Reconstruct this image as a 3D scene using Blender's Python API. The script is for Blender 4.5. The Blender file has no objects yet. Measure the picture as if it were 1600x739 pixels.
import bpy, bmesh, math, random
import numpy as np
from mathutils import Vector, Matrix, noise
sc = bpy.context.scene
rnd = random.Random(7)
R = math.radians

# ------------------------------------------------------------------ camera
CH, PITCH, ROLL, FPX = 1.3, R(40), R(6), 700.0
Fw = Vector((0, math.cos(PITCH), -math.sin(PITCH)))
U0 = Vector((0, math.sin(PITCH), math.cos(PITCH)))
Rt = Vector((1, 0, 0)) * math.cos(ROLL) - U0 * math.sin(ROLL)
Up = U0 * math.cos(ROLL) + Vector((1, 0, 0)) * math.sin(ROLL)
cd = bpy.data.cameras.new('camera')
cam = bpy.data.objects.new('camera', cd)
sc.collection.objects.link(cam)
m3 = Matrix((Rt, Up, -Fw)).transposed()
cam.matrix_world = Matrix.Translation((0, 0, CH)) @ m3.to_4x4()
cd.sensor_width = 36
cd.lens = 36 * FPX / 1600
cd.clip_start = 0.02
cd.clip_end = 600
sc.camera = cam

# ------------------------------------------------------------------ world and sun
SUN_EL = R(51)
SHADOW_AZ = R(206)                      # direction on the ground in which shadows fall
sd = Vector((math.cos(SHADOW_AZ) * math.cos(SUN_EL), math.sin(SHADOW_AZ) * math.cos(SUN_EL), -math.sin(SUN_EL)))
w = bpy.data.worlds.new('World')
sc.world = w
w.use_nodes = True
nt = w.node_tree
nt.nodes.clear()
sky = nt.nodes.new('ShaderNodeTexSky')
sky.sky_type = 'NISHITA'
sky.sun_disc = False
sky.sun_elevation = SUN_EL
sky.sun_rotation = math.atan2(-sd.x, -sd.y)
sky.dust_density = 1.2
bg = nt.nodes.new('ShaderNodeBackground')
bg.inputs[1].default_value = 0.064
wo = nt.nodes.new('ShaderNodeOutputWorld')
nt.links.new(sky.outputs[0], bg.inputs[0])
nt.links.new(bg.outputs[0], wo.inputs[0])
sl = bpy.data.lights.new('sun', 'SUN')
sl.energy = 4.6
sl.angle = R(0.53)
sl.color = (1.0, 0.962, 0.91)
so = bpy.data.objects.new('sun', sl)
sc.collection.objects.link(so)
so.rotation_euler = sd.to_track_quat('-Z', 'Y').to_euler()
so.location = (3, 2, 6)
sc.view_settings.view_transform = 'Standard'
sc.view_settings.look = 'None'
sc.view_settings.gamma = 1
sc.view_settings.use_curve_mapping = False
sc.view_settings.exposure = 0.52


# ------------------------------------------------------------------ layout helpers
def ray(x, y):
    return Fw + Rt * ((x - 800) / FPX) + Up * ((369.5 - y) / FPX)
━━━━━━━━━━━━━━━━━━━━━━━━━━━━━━
__Work to complete__: Print, please, the lines from the first line of the material through the line that contains "sc.camera = cam", exactly as written and with nothing added.

__Written reply__:
Reconstruct this image as a 3D scene using Blender's Python API. The script is for Blender 4.5. The Blender file has no objects yet. Measure the picture as if it were 1600x739 pixels.
import bpy, bmesh, math, random
import numpy as np
from mathutils import Vector, Matrix, noise
sc = bpy.context.scene
rnd = random.Random(7)
R = math.radians

# ------------------------------------------------------------------ camera
CH, PITCH, ROLL, FPX = 1.3, R(40), R(6), 700.0
Fw = Vector((0, math.cos(PITCH), -math.sin(PITCH)))
U0 = Vector((0, math.sin(PITCH), math.cos(PITCH)))
Rt = Vector((1, 0, 0)) * math.cos(ROLL) - U0 * math.sin(ROLL)
Up = U0 * math.cos(ROLL) + Vector((1, 0, 0)) * math.sin(ROLL)
cd = bpy.data.cameras.new('camera')
cam = bpy.data.objects.new('camera', cd)
sc.collection.objects.link(cam)
m3 = Matrix((Rt, Up, -Fw)).transposed()
cam.matrix_world = Matrix.Translation((0, 0, CH)) @ m3.to_4x4()
cd.sensor_width = 36
cd.lens = 36 * FPX / 1600
cd.clip_start = 0.02
cd.clip_end = 600
sc.camera = cam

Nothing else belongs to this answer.